The problem faced by BR in the 1980’s were considerable. It did have strengths in that it was a single network, had good management and was moving towards a more commercial attitude.


It had huge problems however. These were:
 People were leaving rail as a means of both passenger and freight transport. Road was taking most of this traffic. See charts on next page.
 Investment in the network was determined by the Treasury. In the 1950’s and 60’s this was a real problem due to the ‘stop-go’ nature of fiscal policy which halted projects without warning. (For example the modernisation of the West coast line was not completed due to this.) In the 1980’s much needed investment was denied due to political decisions. See chart on next page.
Something had to be done and privatisation was proposed. It had the potential to solve the industries problems if properly constructed.
Features of BR operation
 BR lost money overall.

 BR was heavily dependent on external subsidies, especially for provincial services.

 Safety is an important consideration and an area of great public concern.

 Unlike other forms of transport rail must have its own dedicated infrastructure.


The economic issues that had to be addressed before privatization could proceed were;

 How to allocate costs for the operation of trains on particular lines.



 How to determine network fares.
The solution the government implemented was to split the infrastructure from the operation of trains and to split up the network into regions, each with its franchised operator.
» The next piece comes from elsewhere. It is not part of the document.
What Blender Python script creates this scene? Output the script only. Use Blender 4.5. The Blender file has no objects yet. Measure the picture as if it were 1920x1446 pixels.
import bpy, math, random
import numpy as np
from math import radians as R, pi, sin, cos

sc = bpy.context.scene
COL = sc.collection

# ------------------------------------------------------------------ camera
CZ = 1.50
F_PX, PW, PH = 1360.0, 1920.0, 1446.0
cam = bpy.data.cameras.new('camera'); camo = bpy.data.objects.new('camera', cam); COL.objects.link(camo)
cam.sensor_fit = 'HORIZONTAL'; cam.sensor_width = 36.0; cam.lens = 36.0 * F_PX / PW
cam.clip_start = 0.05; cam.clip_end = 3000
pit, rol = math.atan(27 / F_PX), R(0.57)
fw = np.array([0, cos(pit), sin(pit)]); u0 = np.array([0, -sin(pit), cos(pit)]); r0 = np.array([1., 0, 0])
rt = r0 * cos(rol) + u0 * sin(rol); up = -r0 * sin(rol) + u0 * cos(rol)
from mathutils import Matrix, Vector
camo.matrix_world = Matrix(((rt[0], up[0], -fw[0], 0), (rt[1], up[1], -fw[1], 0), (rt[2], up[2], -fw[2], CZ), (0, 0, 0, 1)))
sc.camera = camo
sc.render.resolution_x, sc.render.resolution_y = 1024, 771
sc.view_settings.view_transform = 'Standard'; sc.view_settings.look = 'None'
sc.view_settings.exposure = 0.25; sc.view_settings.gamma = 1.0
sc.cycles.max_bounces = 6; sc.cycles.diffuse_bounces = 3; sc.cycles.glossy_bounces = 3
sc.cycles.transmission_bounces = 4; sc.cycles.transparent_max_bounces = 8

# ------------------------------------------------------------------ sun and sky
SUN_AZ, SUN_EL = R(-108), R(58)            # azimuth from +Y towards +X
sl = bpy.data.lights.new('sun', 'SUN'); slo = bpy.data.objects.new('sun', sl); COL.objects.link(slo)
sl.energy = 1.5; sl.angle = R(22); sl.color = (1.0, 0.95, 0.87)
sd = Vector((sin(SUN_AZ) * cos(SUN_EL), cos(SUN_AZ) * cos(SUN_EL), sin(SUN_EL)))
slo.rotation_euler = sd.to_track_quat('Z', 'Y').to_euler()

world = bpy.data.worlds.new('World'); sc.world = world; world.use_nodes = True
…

Freight was also split up, but on a different basis and the ownership of the rolling stock was separated from the service operators.
The services that needed financial support would continue to get it, but companies would have to bid for the right to run each service (franchise) and asking for less subsidy would be an important, probably the determining factor in the process (as service levels were laid down). As we shall see saving money for the government was a very important factor.

BR Privatization
The structure of the industry post-privatisation was:
 Passenger services franchised to private operators. (Train operating companies or TOC’s). Any organization can bid to run trains over the infrastructure in 25 franchise areas (now reduced to 21). The Office of Passenger Rail Franchising (OPRAF) oversaw this.
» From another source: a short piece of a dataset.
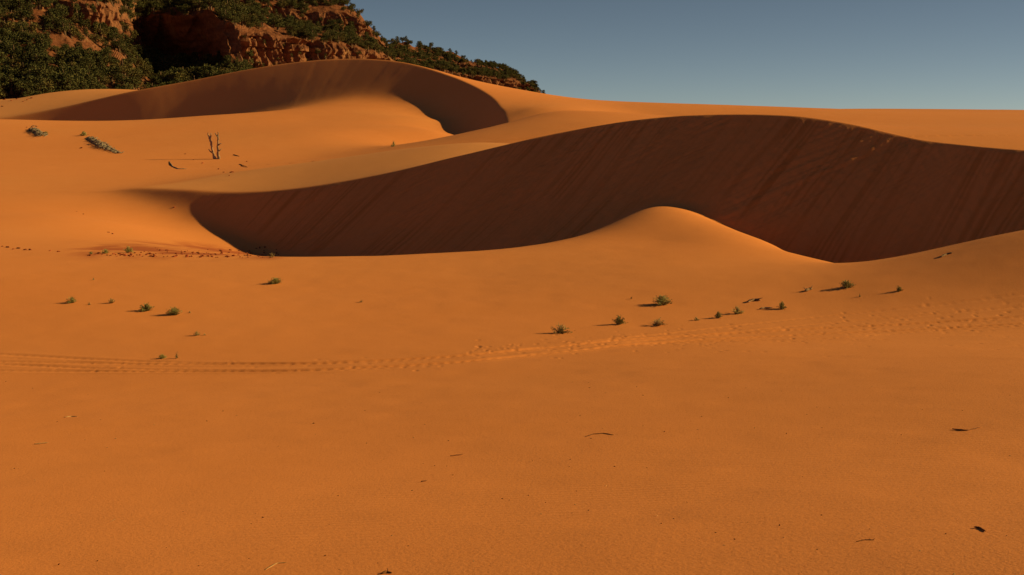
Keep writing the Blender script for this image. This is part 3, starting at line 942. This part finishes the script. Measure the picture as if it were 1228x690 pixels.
chips = [lump('bark_chip', M['chip'], 400 + i, .5) for i in range(4)] + [lump('bark_chip', M['pale'], 410, .4)]
clods = [lump('soil_clod', M['clod'], 420 + i, .7) for i in range(4)]


def scatter(name, me, px, py, size_px, label, cat, group):
    x0, y0, z0 = ground_at(px, py)
    s_ = size_px * y0 / F * .5
    ob = obj(name, me); ob.location = (x0, y0, z0 + s_ * .15)
    ob.rotation_euler = (rng.normal(0, .3), rng.normal(0, .3), rng.uniform(0, 6.28)); ob.scale = (s_ * rng.uniform(.9, 1.5), s_, s_ * rng.uniform(.6, 1))
    return thing(ob, label, cat, group)


for k in range(210):
    py = 455 + 235 * rng.random() ** 1.1; px = rng.uniform(5, 1225)
    pal = rng.random() < .3
    scatter('bark_chip', chips[4] if pal else chips[k % 4], px, py, rng.uniform(.9, 2.5) * (.7 + .5 * (py - 455) / 235),
            'tiny pale chip of litter scattered on the foreground sand' if pal else 'tiny dark chip of litter scattered on the foreground sand', 'chip', 'pale litter chips' if pal else 'dark litter chips')
for k in range(150):
    px = 100 + 240 * rng.random() ** .8; py = 308.5 - abs(rng.normal(0, 1)) * (2 + 5 * (px - 90) / 240) + (px - 200) * .012
    scatter('soil_clod', clods[k % 4], px, py, rng.uniform(1.2, 4.0) * (1.5 if k % 9 == 0 else 1), 'dark red clod in the strip of clods before the slip face', 'clod', 'red clods in the strip')
for px, py in [(3, 296), (9, 297), (22, 298), (30, 300), (36, 300), (70, 302), (60, 301), (16, 299)]:
    scatter('soil_clod', clods[int(px) % 4], px, py, rng.uniform(2.5, 5), 'dark red clod at the left edge of the photo on the sand rim', 'clod', 'red clods at the left edge')
for px, py in [(92, 254), (100, 257), (209, 249), (135, 281), (130, 279), (262, 203), (268, 207), (278, 207), (243, 196), (296, 194), (222, 185), (232, 192), (97, 178), (32, 153), (275, 211)]:
    scatter('soil_clod', clods[int(px) % 4], px, py, rng.uniform(1.8, 3.6), 'small dark clod alone on the far left sand', 'clod', 'clods on the far left sand')
for px, py in [(5, 119), (14, 121), (20, 119), (28, 122), (33, 120), (3, 128), (38, 118)]:
    scatter('soil_clod', clods[int(px) % 4], px, py, rng.uniform(2.2, 3.6), 'dark clod on the orange bank below the hill trees at far left', 'clod', 'clods on the far left bank')

# ------------------------------------------------------------------ light, sky, camera
sun_dir = Vector((math.cos(SUN_EL) * math.cos(SUN_AZ), math.cos(SUN_EL) * math.sin(SUN_AZ), math.sin(SUN_EL)))
sd = bpy.data.lights.new('sun', 'SUN'); sd.energy = 5.0; sd.angle = math.radians(.55); sd.color = (1, .72, .25)
so = bpy.data.objects.new('sun', sd); link(so); so.rotation_euler = sun_dir.to_track_quat('Z', 'Y').to_euler(); so.location = (60, 30, 40)

w = bpy.data.worlds.new('World'); bpy.context.scene.world = w; w.use_nodes = True
nt = w.node_tree
sky = nt.nodes.new('ShaderNodeTexSky'); sky.sky_type = 'NISHITA'; sky.sun_disc = False
sky.sun_elevation = SUN_EL; sky.sun_rotation = math.pi / 2 - SUN_AZ
sky.altitude = 3000; sky.air_density = .42; sky.dust_density = 1.2; sky.ozone_density = .2
bg = nt.nodes['Background']; bg.inputs['Strength'].default_value = .058
tint = mixc(nt, 1.0, sky.outputs[0], (1.0, .905, .70), 'MULTIPLY')      # warm camera white balance
nt.links.new(tint, bg.inputs['Color'])

cd = bpy.data.cameras.new('camera'); cam = bpy.data.objects.new('camera', cd); link(cam)
cd.sensor_width = 36; cd.lens = 36 * F / 1228; cd.clip_start = .1; cd.clip_end = 20000
cam.location = (0, 0, 0); cam.rotation_euler = (math.pi / 2 - PITCH, 0, 0)
sc = bpy.context.scene; sc.camera = cam
sc.view_settings.view_transform = 'Standard'; sc.view_settings.look = 'None'; sc.view_settings.gamma = 1
sc.view_settings.exposure = .30
sc.cycles.use_denoising = True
The Franchisers of routes are shown on page 66 of Bamford. The OPRAF set minimum standards of service and monitored franchise operations.


 Freight and parcel services to be sold off. Only two companies operate freight services over the whole network.
 The Red Star Parcel operation was so unprofitable that a price of £1 was asked for a buy out by the existing management.
 The rolling stock was split between three companies (ROSCOS) who would lease it to the operating companies. The new operators were able to buy their own new stock, but most wished to run the existing stock. The separating of the companies from the rolling stock reduced the capital cost of entering the market, the existence of three leasing companies ensured competition, however Stagecoach now own Porterbrook one of the ROSCOS.
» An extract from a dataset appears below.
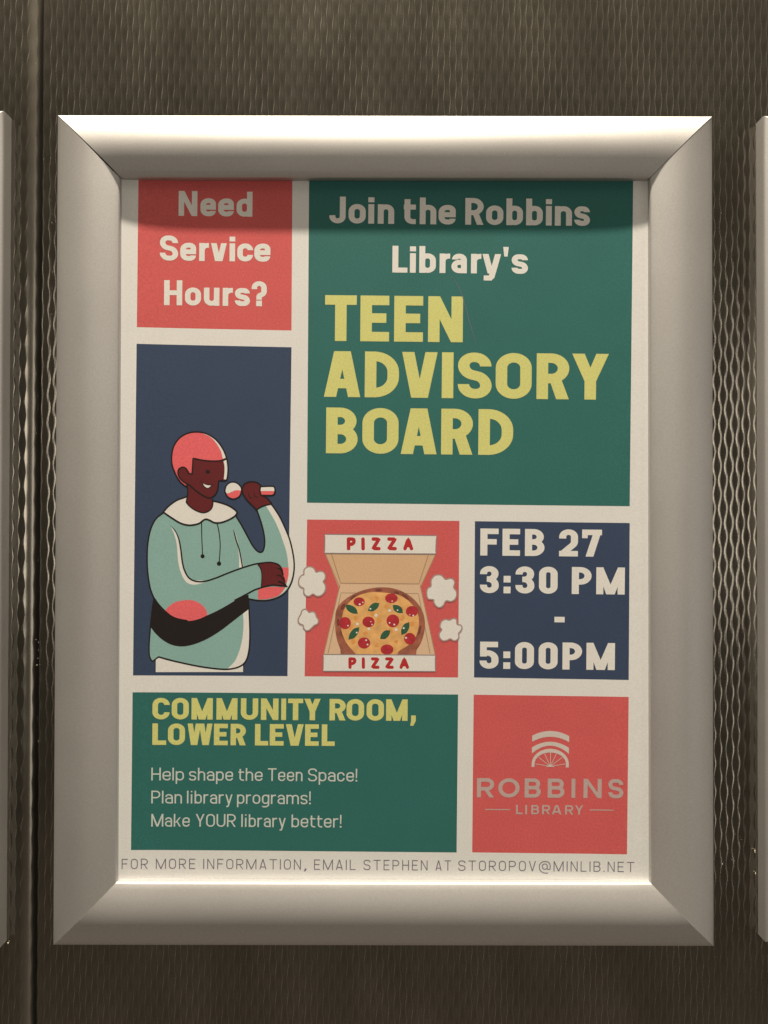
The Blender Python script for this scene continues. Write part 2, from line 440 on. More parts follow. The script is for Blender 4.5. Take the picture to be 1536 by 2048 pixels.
# ---- letter shapes, drawn with a pen: W width, H cap height, X small-letter height, t upright stroke, q level stroke
def glyph(ch, W, H, X, t, q, D=0):
    k = t / q; h = t / 2; v = q / 2; out = []
    def pen(pts, r=1e6, closed=False):
        n = len(pts)
        rr = r if isinstance(r, (list, tuple)) else [r] * n
        for tri in strip([(x, y * k) for x, y in pts], rr, t, closed): out.append([(x, y / k) for x, y in tri])
    def bar(x0, y0, x1, y1): out.append(rect(x0, y0, x1, y1))
    def diag(x0, y0, x1, y1, w, w2=None): out.append([(x0, y0), (x0 + w, y0), (x1 + (w2 or w), y1), (x1, y1)])
    B = 1e6; light = t < H * .16
    if ch in 'OQ': pen([(h, v), (W - h, v), (W - h, H - v), (h, H - v)], B, True)
    elif ch == '0': pen([(h, v), (W - h, v), (W - h, H - v), (h, H - v)], B, True)
    elif ch == 'o': pen([(h, v), (W - h, v), (W - h, X - v), (h, X - v)], B, True)
    elif ch in 'Cc':
        T = H if ch == 'C' else X; c = .67 if ch == 'C' else .63
        pen([(W - h, T * c), (W - h, T - v), (h, T - v), (h, v), (W - h, v), (W - h, T * (1 - c))])
    elif ch == 'G': pen([(W - h, H * .68), (W - h, H - v), (h, H - v), (h, v), (W - h, v), (W - h, H * .45), (W * .55, H * .45)], [B] * 5 + [0, 0])
    elif ch == 'D':
        bar(0, 0, t, H); pen([(h, H - v), (W - h, H - v), (W - h, v), (h, v)], [0, W * .55, W * .55, 0])
    elif ch in 'PRB':
        mid = H * (.52 if ch == 'B' else .45); bar(0, 0, t, H)
        wU = W - (.04 * W if ch == 'B' else 0)
        pen([(h, H - v), (wU - h, H - v), (wU - h, mid), (h, mid)], B)
        if ch == 'B': pen([(h, mid), (W - h, mid), (W - h, v), (h, v)], B)
        if ch == 'R': diag(W - t * 1.12, 0, W * .38, mid, t * 1.1, t * 1.05)
    elif ch in 'EFL':
        bar(0, 0, t, H)
        if ch != 'F': bar(t * .9, 0, W, q)
        if ch != 'L': bar(t * .9, H - q, W, H); bar(t * .9, H * .5 - v + .01 * H, W * .9, H * .5 + v + .01 * H)
    elif ch == 'T': bar(0, H - q, W, H); bar(W / 2 - h, 0, W / 2 + h, H - q * .9)
    elif ch == 'I': bar(0, 0, W, H)
    elif ch == 'H': bar(0, 0, t, H); bar(W - t, 0, W, H); bar(t * .9, H * .5 - v, W - t * .9, H * .5 + v)
    elif ch == 'N': bar(0, 0, t, H); bar(W - t, 0, W, H); diag(0, H, W - t * 1.02, 0, t * 1.02)
    elif ch == 'M':
        bar(0, 0, t, H); bar(W - t, 0, W, H); a = t * (.95 if not light else 1.0)
        diag(0, H, W / 2 - a * .62, 0 if not light else H * .0, a * 1.02, a * 1.25); diag(W - a * 1.02, H, W / 2 - a * .62, 0, a * 1.02, a * 1.25)
    elif ch == 'U': pen([(h, H), (h, v), (W - h, v), (W - h, H)])
    elif ch in 'AV':
        a = t * (1.45 if not light else 1.15); wd = t * 1.06
        f = (lambda y: y) if ch == 'A' else (lambda y: H - y)
        diag(0, f(0), W / 2 - a / 2, f(H), wd); diag(W - wd, f(0), W / 2 + a / 2 - wd, f(H), wd)
        if ch == 'A': bar(W * .2, H * .19, W * .8, H * .19 + q)
    elif ch == 'W':
        wd = t * .95; W2 = W * .54
        for o in (0, W - W2):
            diag(o, H, o + W2 / 2 - wd * .62, 0, wd); diag(o + W2 - wd, H, o + W2 / 2 - wd * .38, 0, wd)
    elif ch == 'Y':
        wd = t * 1.08
        diag(0, H, W / 2 - h, H * .40, wd, t); diag(W - wd, H, W / 2 - h, H * .40, wd, t); bar(W / 2 - h, 0, W / 2 + h, H * .42)
    elif ch == 'J': pen([(W - h, H), (W - h, v), (h, v), (h * .9, H * .30)])
    elif ch in 'Ss':
        T = H if ch == 'S' else X; m = T * .5; sl = T * (.035 if light else .05)
        pen([(W - h * 1.05, T * (.70 if not light else .76)), (W - h * 1.05, T - v), (h * 1.05, T - v), (h, m + sl), (W - h, m - sl), (W - h, v), (h, v), (h, T * (.31 if not light else .25))])
    elif ch == '2': pen([(h, H * .66), (h, H - v), (W - h, H - v), (W - h, H * .55)], B); pen([(W - h, H * .60), (W - h, H * .47), (h * 1.15, v * 1.2)], [0, W * .35, 0]); bar(0, 0, W, q)
    elif ch == '3':
        pen([(h, H * .70), (h, H - v), (W - h * 1.1, H - v), (W - h * 1.1, H * .52), (W * .36, H * .52)], [B, B, B, B, 0]); pen([(W * .36, H * .52), (W - h, H * .52), (W - h, v), (h, v), (h, H * .31)], B)
    elif ch == '5':
        bar(W * .02, H - q, W * .97, H); bar(W * .02, H * .45, W * .02 + t * .95, H - q * .5)
        pen([(W * .04, H * .45 + v), (W - h, H * .45 + v + q * .35), (W - h, v), (h, v), (h, H * .30)], B)
    elif ch == '7': bar(0, H - q, W, H); bar(0, H * .68, t * .78, H); diag(W * .18, 0, W - t * 1.05, H, t * 1.1, t * 1.05)
    elif ch == '-': bar(0, H * .37, W, H * .37 + q)
    elif ch == ':': bar(0, 0, W, W * .95); bar(0, H * .40, W, H * .40 + W * .95)
    elif ch == '.': bar(0, 0, W, W)
    elif ch == ',': out.append([(W * .15, t), (W * .15, 0), (W * .0, -t * .9), (W * .55, -t * .9), (W, 0), (W, t)]) if not light else out.append([(W * .3, t * 1.2), (W * .3, 0), (0, -t * 2.0), (W * .45, -t * 2.0), (W, 0), (W, t * 1.2)])
    elif ch == "'": out.append([(0, H), (W, H), (W * .8, H * .64), (W * .2, H * .64)])
    elif ch == '!': bar(0, 0, W, t * 1.1); out.append([(W / 2 - h, H), (W / 2 + h, H), (W / 2 + h * .75, H * .27), (W / 2 - h * .75, H * .27)])
    elif ch == '?':
        pen([(h, H * .68), (h, H - v), (W - h, H - v), (W - h, H * .50), (W * .50, H * .42), (W * .50, H * .26)], [B, B, B, W * .3, W * .15, 0]); bar(W * .5 - h * 1.05, 0, W * .5 + h * 1.05, t * 1.02)
    elif ch == 'e':
        m = X * .5; pen([(h, m), (W - h, m), (W - h, X - v), (h, X - v), (h, v), (W - h * 1.05, v), (W - h * 1.05, X * .30)], [0, 0, B, B, B, B, 0])
    elif ch == 'a':
        pen([(h * 1.2, X * .70), (h * 1.2, X - v), (W - h, X - v), (W - h, 0)], B)
        pen([(W - h, X * .56), (h, X * .56), (h, v), (W - h, v)], B)
    elif ch in 'nhmr':
        bar(0, 0, t, X if ch != 'h' else H)
        if ch == 'r': pen([(h, X * .45), (h, X - v), (W, X - v)], [0, min(W * .6, X * .5), 0])
        elif ch == 'm':
            for x0, x1 in ((0, W / 2 + h), (W / 2 - h, W)): pen([(x0 + h, X * .4), (x0 + h, X - v), (x1 - h, X - v), (x1 - h, 0)])
        else: pen([(h, X * .4), (h, X - v), (W - h, X - v), (W - h, 0)])
    elif ch == 'u': bar(W - t, 0, W, X); pen([(h, X), (h, v), (W - h, v), (W - h, X * .6)])
    elif ch in 'bdpq':
        right = ch in 'dq'
        y0 = -D if ch in 'pq' else 0; y1 = H if ch in 'bd' else X
        bar(W - t if right else 0, y0, W if right else t, y1)
        pen([(h, v), (W - h, v), (W - h, X - v), (h, X - v)], B, True)
    elif ch == 'g':
        bar(W - t, -D * .4, W, X); pen([(h, v), (W - h, v), (W - h, X - v), (h, X - v)], B, True)
        pen([(W - h, X * .2), (W - h, -D + v), (h, -D + v), (h, -D * .62)])
    elif ch == 'i': bar(W / 2 - h, 0, W / 2 + h, X); bar(W / 2 - h * 1.03, H * .985 - q * 1.0, W / 2 + h * 1.03, H * .985)
    elif ch == 'l': bar(0, 0, t, H)
    elif ch == 'k':
        bar(0, 0, t, H); diag(t * .8, X * .42, W - t * 1.1, X, t * .9, t * 1.1); diag(W - t * 1.1, 0, W * .33, X * .62, t * 1.15, t * .9)
    elif ch == 't': pen([(W * .30, H * .93), (W * .30, v), (W, v)], [0, W * .45, 0]); bar(0, X - q, W, X)
    elif ch in 'vy':
        a = t * (1.35 if not light else 1.1); wd = t * 1.03
        diag(0, X, W / 2 - a / 2, 0, wd); diag(W - wd, X, W / 2 + a / 2 - wd, 0, wd)
        if ch == 'y':
            k_ = (W / 2 - a / 2) / X; yb = -D + q * .5
            diag(W / 2 + a / 2 - wd, X * .02, W / 2 + a / 2 - wd + (yb) * k_, yb, wd)
            x2 = W / 2 + a / 2 - wd + yb * k_
            out.append([(x2 - wd * .75, -D), (x2 + wd * .55, -D), (x2 + wd, yb + q * .1), (x2 + wd * .6, yb + q * .5), (x2 - wd * .75, -D + q)])
    elif ch == '@':
        pen([(W * .72, H * .28), (W * .72, v * 3 + H * .05), (W - h, v * 3 + H * .05), (W - h, H - v), (h, H - v), (h, -H * .18), (W * .8, -H * .18)], B)
        pen([(W * .30, H * .2), (W * .72, H * .2), (W * .72, H * .72), (W * .30, H * .72)], B, True)
    return out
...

A track authority, Railtrack, was responsible for the infrastructure, track, signaling, stations and other property assets. It was originally to be publicly owned and be responsible for maintenance, timetables, and determine charges for train operating companies. However Railtrack was sold off in 1996. Railtrack did not have their own maintenance department, they hired private subcontractors, some of which are former BR organisations.


This arrangement did not work at all and maintenance was poor and in many cases dangerous. Network Rail took over when Railtrack was forced to close down by the government. They have taken back a great deal of the maintenance inhouse.
 A regulator, The Office of Rail Regulator (ORR), to safeguard the interests of passengers. As with other regulators, such as OFWAT and OFFER the regulator will aim to ensure fair competition and protect consumer interests.
Following the initial years of operation the Strategic Rail Authority (SRA) took over the role of the OPRAF as well as the ‘leadership’ of the industry. This was prompted by a number of rail disaster and a realisation that there was nobody with an overall vision for the industry.
Railtrack collapsed due to the impossible task of raising the required finance to invest in the network. The main problem was the track access charges for the TOC’s was set before the decision on what level of investment in infrastructure was required. Following several well publicised problems the government demanded more and more investment from Railtrack. The only ways Railtrack could do this was to borrow or get government subsidy. Subsidy did not come in the required amounts and Railtrack was effectively bankrupted by the Transport Secretary (Stephen Byers). Network Rail was put in its place - a ‘not for profit’ company.
Regulation of privatised industries is usual. The regulator is there to safeguard the public interest and in this case the issue is the promotion of public service and safety over profit. The resulting, rather complicated, industry structure is shown on the next page.
Quite amazingly the government reorganized the rail industry again in summer 2004. This is dealt with at the end of this section.
Benefits from privatization
The government view was that privatization would bring the following benefits;
 Increased efficiency due to reduced waste.

 Greater concern for customer needs.

 Management will be free to operate a market led service.

 Increased employee motivation.

 Lower subsidy expenditure by central and local government.

 There would be an increased level of investment.


The first was based on the belief that competition would force firms to reduce costs. In the case of the TOC’s the competition came from trying to win the franchise. Getting the franchise meant accepting the lowest subsidy, to reduce the need for subsidy costs must be kept down. (Notice that this does not mean prices are low or quality maintained, a crucial point when customer service is considered.)
Private firms would, they argued, give better service as they tried to gain more customers. The managers would be able to innovate to keep costs down and customers happy in a way that BR was not allowed to do due to Treasury constraints.
Employees were not really better motivated as, on the whole, they opposed privatisation (or their unions told them to). In fact industrial relations are reported to be ‘better’ than before despite various disputes on working practices.
For a government committed to reducing state expenditure lowering subsidy was an end in itself. The money raised from the sale of the network (Railtrack raised over £4bn) could be used to finance expenditure in other areas or reduce taxes (being politically more popular taxes were kept lower).